The labor, bureaucratic, and corporate elites care as much about your privacy as they do for a dry fart . Privacy is violated a thousand different ways every day in this country by scores of companies and a blind eye is turned to it each and every time. This new concern over on-line privacy is completely and utterly hypocritical. The only conclusion to be drawn is that it isn’t our privacy they’re worried about, but their own. Before the Internet came along, they had their ass in a tub of butter, as my father used to say, and they could do whatever they wanted. They could vote themselves into office, cut themselves nice kickbacks out of our tax money, wallow at the public trough, and enjoy the run of the country without anyone being able to discover it. And with all this power, they were able to peer down our throats, up our assholes, and inside every other orifice they could think of. But now the tables are turned.
We are now able to sort through their shit the same way they do with us. The Internet makes it virtually impossible for them to disseminate and dissemble information as they once did. Now, anyone can go online and discover the unpublicized fact that Clinton has issued more executive orders than any other President in U.S. history. Today, when a conglomerate issues a faulty product, that fault can be discovered and publicized and the company can be held accountable. A while back, for instance, Intel introduced some piece of new technology (possibly the Pentium chip) and a number of people went on-line to point out that it was defective. As I recall, Intel denied it and issued statement after statement trying to stop the rumors. Turns out that the rumors were true. The chip, or whatever it was, really was defective and the people online refused to stop saying so, ultimately forcing Intel to recall and correct the problem. The Internet allowed people who were stuck with this faulty technology to quickly discover they were not alone and band together to combat the huge conglomerate. Back in the 1970s, it took Ralph Nader years of litigation to prove that thousands of people were being immolated by Pintos. If the Internet had existed back then, those years could have become weeks and who knows how many lives might have been saved.
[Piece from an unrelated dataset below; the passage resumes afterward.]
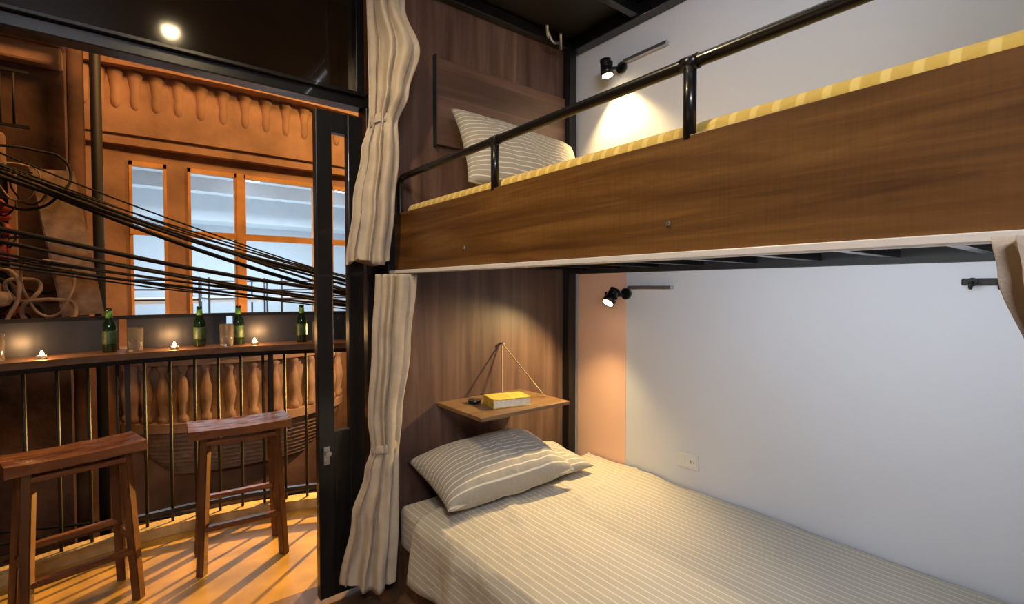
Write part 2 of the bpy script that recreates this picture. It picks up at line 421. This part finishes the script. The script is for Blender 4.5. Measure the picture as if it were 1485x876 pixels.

If only the corporate boot
were this luscious…
Big Brother is coming, let there be no doubt of that. Busses are cruising Manhattan with billboards promoting CBS’ new TV show Big Brother. People are becoming used to the phrase, looking forward to the program’s arrival. Orwell’s warning is being de-fanged before our very eyes, as Big Brother is turned into another harmless TV personality. But the threat still exists and the warning continues to have resonance. In England, a bill currently making its way through Parliament would grant the government the rights to monitor ALL online activities. The bill is ostensibly to fight terrorism, drug-trafficking, and pedophilia…all crimes that exist off-line as well as on. If we aren’t willing to give up our right to privacy in the real world war against crime, why should we be expected to do so in cyberspace?
The conspiracy of elites is desperate to perch on our shoulders while we surf the net. The Internet represents the single greatest threat they have ever faced, so it makes perfect sense for them to fear it. For them to have a hope in hell of stopping it, they have to make us fear it, too. And that just isn’t happening. People who use and understand the Internet best oppose regulation. It’s not just impractical. It’s counter-productive to the spirit of progress and innovation that created not just the Internet, but the very land we live in. Jefferson and Franklin believed in the necessity of a free press to keep the populace informed about what their elected leaders were doing. The Internet is the ultimate expression of that ideal. It is imperative that free speech remains free, not silenced by the stranglehold of “privacy”.